Être à l’écoute, soutenir et rassurer

Proposer des consultations facilement accessibles et ne pas attendre qu’il y ait le feu : l’offre de consultations de Pro Juventute pour les enfants et les jeunes doit avoir un effet préventif. Depuis 1999, des assistantes et assistants sociaux et des psychologues formées soutiennent les enfants et les adolescents au numéro 147. D’autres canaux complètent la consultation confidentielle : par chat, courriel ou SMS, les personnes concernées peuvent également s’entretenir par écrit avec les spécialistes. Ces canaux sont plus faciles d’accès que le contact personnel par téléphone. En outre, Pro Juventute propose également des consultations par les pairs, où les adolescents échangent avec des jeunes de leur âge au sujet de leurs soucis et de leurs problèmes. Souvent, les personnes concernées n’osent pas en parler au début, explique Anastassiya Korf. Être à l’écoute, soutenir et rassurer sont essentiels dans la consultation. En cas d’incident grave, Pro Juventute prend également d’autres mesures et établit par exemple le contact avec l’aide aux victimes.

Les troubles anxieux en forte augmentation

Plus l’environnement est incertain, plus les jeunes sont fragiles : les troubles anxieux ont fortement augmenté dans les consultations de Pro Juventute depuis le début de la pandémie. Elles se sont encore renforcées avec l’éclatement de la guerre en Ukraine. « La guerre n’est certes pas directement perceptible ici en Suisse, mais les enfants et les adolescents voient les images sur les réseaux sociaux et ressentent les incertitudes dans leur environnement », décrit Mme Korf. Outre les consultations sur le thème de l’anxiété, qui ont augmenté d’environ 30% depuis le début de l’année 2022, davantage d’enfants et d’adolescents souffrent également d’états dépressifs et de dépressions ou ont des idées suicidaires. En cas d’intention suicidaire, la fondation déclenche des interventions de crise et fait appel aux services d’urgence – le nombre d’interventions de crise a doublé par rapport à 2019. « Si nous sauvons la vie d’un seul enfant, notre travail en aura valu la peine », déclare Anastassiya Korf. En moyenne, elle et son équipe de 21 collaborateurs sont en contact chaque jour avec sept jeunes qui parlent de suicide.

Le fait de pouvoir parler de ce qu’ils ont vécu aide les enfants et les adolescents à classer les expériences et les sentiments et apporte un soulagement.

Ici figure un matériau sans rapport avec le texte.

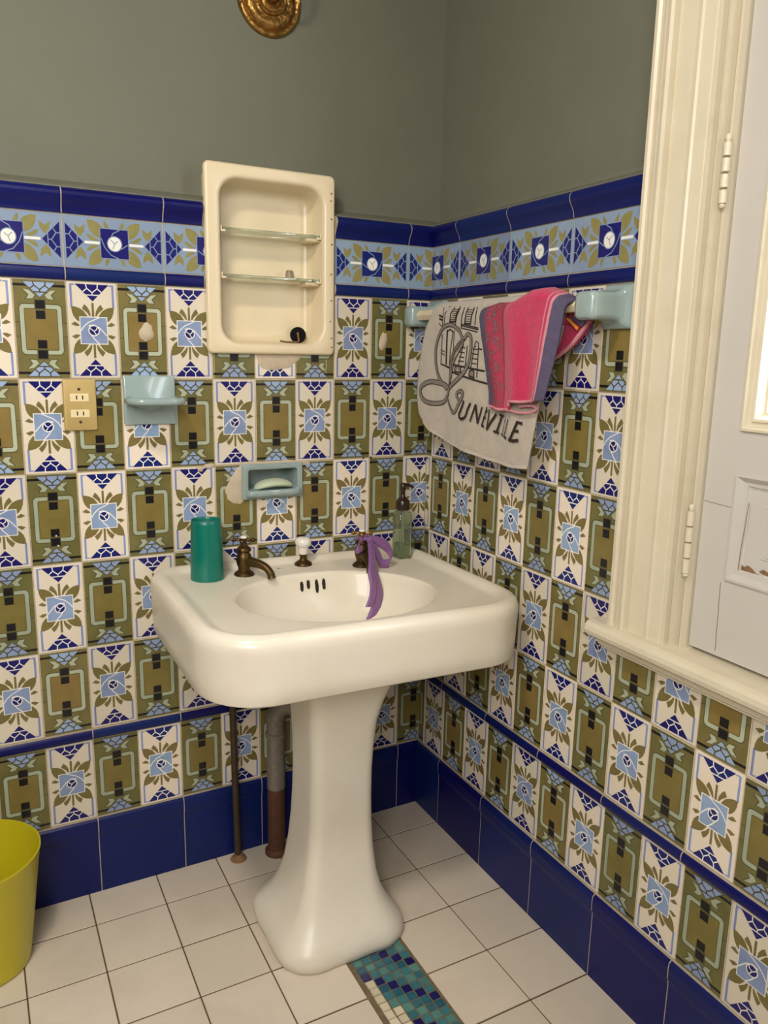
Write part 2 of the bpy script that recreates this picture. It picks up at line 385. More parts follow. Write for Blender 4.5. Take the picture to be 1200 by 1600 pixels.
def shell(mb, P, h0, h1, holes, thick=.16, hp0=None, hp1=None):
    for q in minus_all([rect(h0,h1,0,1.582)],holes):
        hs=[p[0] for p in q]; zs=[p[1] for p in q]
        mb.box(P(min(hs),min(zs),-.0013),P(max(hs),max(zs),-thick),1)
    h0=h0 if hp0 is None else hp0; h1=h1 if hp1 is None else hp1
    for q in minus_all([rect(h0,h1,1.582,ZC)],holes):
        hs=[p[0] for p in q]; zs=[p[1] for p in q]
        mb.box(P(min(hs),min(zs),-.05),P(max(hs),max(zs),-thick),0)
    for H in [(h0,h1)]:   # sloping plaster ledge above the tiles
        segs=[H]
        for A,B,D,E in holes:
            if D<1.59<E: segs=[s for (x,y) in segs for s in ((x,A),(B,y))]
        for x,y in segs:
            extrude(mb,P,[(-.052,1.58),(.002,1.5815),(.001,1.5845),(-.010,1.590),(-.03,1.597),(-.046,1.603),(-.0505,1.612),(-.052,1.612)],x,y,0)
mb=MB(); shell(mb,PB,XL,.16,[(HCAB[0],HCAB[1],HCAB[2],HCAB[3]),HSOAP])
wall_b=struct(mb.build('wall_back',[M_paint,PAL[12]],fix=False))
mb=MB(); shell(mb,PR,0,-YF,[HWIN],hp0=-.0495)
wall_r=struct(mb.build('wall_right',[M_paint,PAL[12]],fix=False))
for o,par in ((tb,wall_b),(bb,wall_b),(tr,wall_r),(br_,wall_r)): o.parent=par
n=1
for d,side in ((ob,'back'),(orr,'right')):
    for k,o in d.items():
        if k=='base': o.name='baseboard_'+side; struct(o)
        else: o.name='trim_%d'%n; n+=1; struct(o)
# chips and bared plaster
def blob(pts,seed=1):
    random.seed(seed); out=[]
    for a,b in zip(pts,pts[1:]+pts[:1]):
        out.append(a); out.append(((a[0]+b[0])/2+random.uniform(-.002,.002),(a[1]+b[1])/2+random.uniform(-.002,.002)))
    return out
def patch(name, P, pts, off=.0016, mi=13, par=None):
    mb=MB(); pts=blob(pts,len(pts)); cx=sum(p[0] for p in pts)/len(pts); cz=sum(p[1] for p in pts)/len(pts)
    inner=[(cx+(a-cx)*.86,cz+(b-cz)*.86) for a,b in pts]
    mb.rings([[P(a,b,.0004) for a,b in pts],[P(a,b,off) for a,b in inner]],mi,False,True)
    o=mb.build(name,PAL,smooth=True,angle=60); o.parent=par; return o
patch('bare_plaster',PB,[(-.468,1.266),(-.462,1.238),(-.452,1.229),(-.43,1.226),(-.41,1.228),(-.385,1.231),(-.372,1.243),(-.36,1.252),(-.352,1.266)],par=wall_b)
patch('bare_plaster',PB,[(-.535,.975),(-.518,1.0),(-.506,1.008),(-.500,.96),(-.500,.921),(-.512,.911),(-.528,.914),(-.543,.926),(-.549,.945),(-.541,.962)],.0022,par=wall_b)
patch('bare_plaster',PB,[(-.722,1.315),(-.712,1.326),(-.700,1.318),(-.697,1.303),(-.703,1.289),(-.716,1.284),(-.727,1.292),(-.729,1.304)],.003,par=wall_b)
patch('bare_plaster',PB,[(-.145,1.308),(-.138,1.322),(-.127,1.319),(-.124,1.300),(-.128,1.282),(-.140,1.275),(-.149,1.288)],.003,par=wall_b)
patch('bare_plaster',PB,[(-.352,.997),(-.33,1.0),(-.34,1.009),(-.39,1.013),(-.45,1.012),(-.51,1.013),(-.514,1.006),(-.43,1.005)],.0014,par=wall_b)
patch('bare_plaster',PB,[(-.60,1.008),(-.585,1.013),(-.57,1.010),(-.572,1.004),(-.59,1.002)],.002,par=wall_b)
patch('bare_plaster',PB,[(-.615,1.005),(-.603,1.008),(-.596,1.003),(-.60,.995),(-.61,.996)],.002,par=wall_b)
def dot(P,h,z,r,mi,par,name='chip'):
    mb=MB(); mb.rings([[P(h+r*cos(t*pi/4)*1.1,z+r*sin(t*pi/4),.0005) for t in range(8)],[P(h+r*.6*cos(t*pi/4),z+r*.6*sin(t*pi/4),.0022) for t in range(8)]],mi,False,True)
    o=mb.build(name,PAL); o.parent=par
for h,z in ((-.919,.873),(-.916,.851)): dot(PB,h,z,.0022,7,wall_b)
for h,z,r in ((-.187,1.008,.003),(-.166,1.008,.0035)): dot(PB,h,z,r,9,wall_b,'drill_hole')
for h,z,r in ((-.4,.905,.003),(-.398,.893,.0035)): dot(PB,h,z,r,13,wall_b)
for h,z,r in ((.60,1.205,.0035),(.19,.80,.002)): dot(PR,h,z,r,13,wall_r)
random.seed(11)
# loose plaster of the window wall edge beside the tiles, plain walls behind the viewer, ceiling
mb=MB(); mb.box((XL-.1,YF,0),(XL,.16,ZC)); struct(mb.build('wall_left',M_back))
mb=MB(); mb.box((XL-.1,YF-.1,0),(.16,YF,ZC)); struct(mb.build('wall_front',M_back))
mb=MB(); mb.box((XL-.1,YF-.1,ZC),(.16,.16,ZC+.1)); struct(mb.build('ceiling',M_ceil))
# floor
M_ft=mat('floor_tile',(216,204,186),rough=.34,coat=.06,var=.05,scale=9,bump=.12,bscale=12,tint=True,dirt=(176,160,138),dscale=3.5,damt=.3)
M_fg=mat('floor_grout',(96,74,54),rough=.9,var=.2,scale=60)
mb=MB(); mb.box((XL-.1,YF-.1,-.12),(.16,.16,-.0016),1)
xs=[.0,-.155,-.307,-.445,-.594,-.743,-.899]+[-.899-.1515*i for i in range(1,9)]
ys=[.0,-.119,-.271,-.4215,-.5745,-.7245]+[-.7245-.1515*i for i in range(1,16)]
for i in range(len(xs)-1):
    for j in range(len(ys)-1):
        if i==2 and j>=3: continue
        mb.tint=random.uniform(-.35,.35); g=.0013; gy=.0019
        x1,x0,y1,y0=xs[i]-g,xs[i+1]+g,ys[j]-gy,ys[j+1]+gy; e=.0008; dz=random.uniform(-.0003,.0003)
        a=rect(x0,x1,y0,y1); b=rect(x0+e,x1-e,y0+e,y1-e)
        mb.rings([[(p[0],p[1],-.0016) for p in a],[(p[0],p[1],dz) for p in b]],0,False,True)
M_m=[mat('mosaic_teal_a',(62,116,126),rough=.25,coat=.4,var=.2,scale=60,tint=True),mat('mosaic_teal_b',(42,94,114),rough=.25,coat=.4,var=.2,scale=60,tint=True),
     mat('mosaic_green',(88,136,130),rough=.25,coat=.4,var=.2,scale=60,tint=True),mat('mosaic_navy',(26,26,92),rough=.25,coat=.4,tint=True),mat('mosaic_cream',(214,202,176),rough=.4,tint=True)]
M_mg=mat('mosaic_bed',(112,98,74),rough=.95,var=.3,scale=80,bump=.5)
mb.box((-.4455,ys[3],-.01),(-.3065,YF,-.0011),7)
r0y=-.526; pc=.0206
for c in range(6):
    for r in range(-6,110):
        cx=-.4255+c*pc+.0004; cy=r0y-.0004-r*pc
        if cy>ys[3]-.01 or cy<YF: continue
        d=(r-c)%5; mb.tint=random.uniform(-1,1)
        cream = (r>c and ((c==0 and r>=1) or (c==1 and r>=5) or (c==2 and r>=10) or (c==3 and r>=15)))
        if cream: mi=6
        elif d==0: mi=5
        else: mi=2+{1:1,2:0,3:2,4:0}[d] if random.random()<.75 else 2+random.randint(0,2)
        h=pc/2-.0011; a=[(cx+sx*h+random.uniform(-.0008,.0008),cy+sy*h+random.uniform(-.0008,.0008)) for sx,sy in ((-1,-1),(1,-1),(1,1),(-1,1))]
        top=.0006 if not cream else .0012
        mb.rings([[(p[0],p[1],-.002) for p in a],[(cx+(p[0]-cx)*.9,cy+(p[1]-cy)*.9,top) for p in a]],mi,False,True)
struct(mb.build('floor',[M_ft,M_fg]+M_m+[M_mg]))

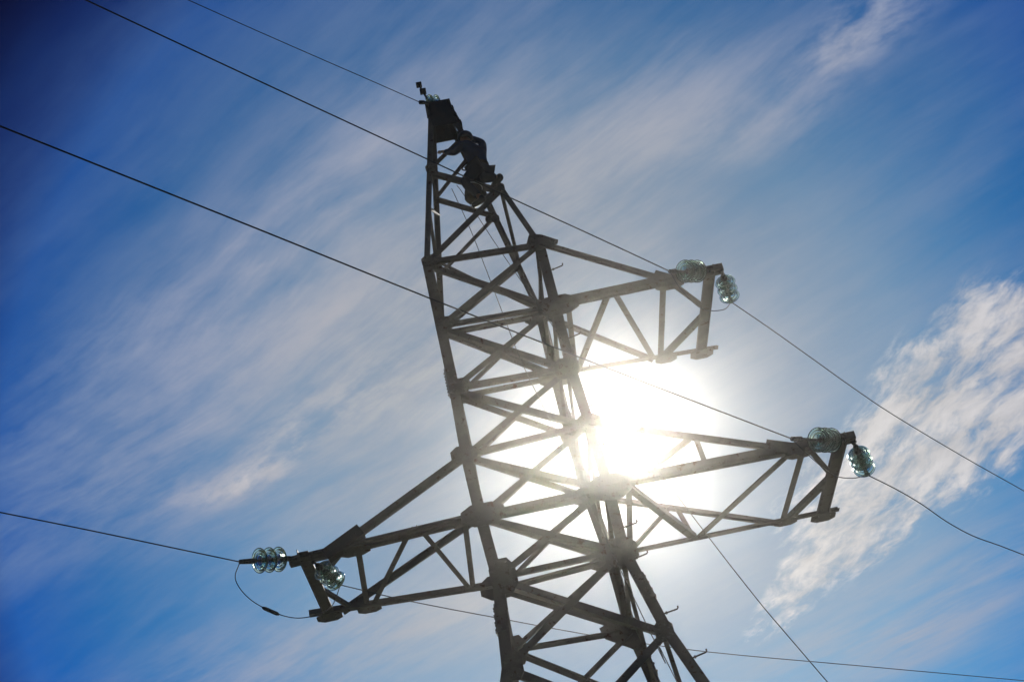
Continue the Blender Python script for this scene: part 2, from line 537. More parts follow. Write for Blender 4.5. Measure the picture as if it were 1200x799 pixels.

Consultations en lien avec l’Ukraine pour les personnes réfugiées

A l’été 2022, Pro Juventute a mis en place une offre de soutien psychosocial pour les personnes ayant fui l’Ukraine. Deux psychologues parlant l’ukrainien et le russe conseillent les enfants, les jeunes et leurs personnes de référence via Telegram, WhatsApp ou par téléphone. Souvent, les mères d’enfants réfugiés s’adressent à Pro Juventute parce qu’elles ont constaté que leurs enfants se replient sur eux-mêmes ou souffrent de troubles du sommeil ou de troubles alimentaires. Les enfants et les adolescents ukrainiens s’adressent en outre eux-mêmes à la hotline, par exemple lorsqu’ils ont des difficultés à l’école. Ils racontent également leur expérience de la fuite : les chars, les tirs de missiles et les alarmes continues qu’ils entendent parfois encore. Les enfants et les adolescents s’inquiètent pour leurs pères et leurs proches en Ukraine. Lors des coupures de courant, le contact avec la famille et les amis dans leur pays d’origine est totalement rompu. « Un jeune nous a raconté qu’il se sentait mal parce qu’il vit désormais en sécurité ici en Suisse, alors que son père est au front. Parfois, nous sommes les seuls, chez Pro Juventute, à qui les personnes en quête de protection peuvent se confier avec leurs peurs et leurs soucis », explique Anastassiya Korf. Parler de ce qu’on a vécu et subi aide à classer les expériences et les sentiments et apporte du soulagement. Cela est valable pour tous les enfants et les adolescents qui s’adressent à Pro Juventute.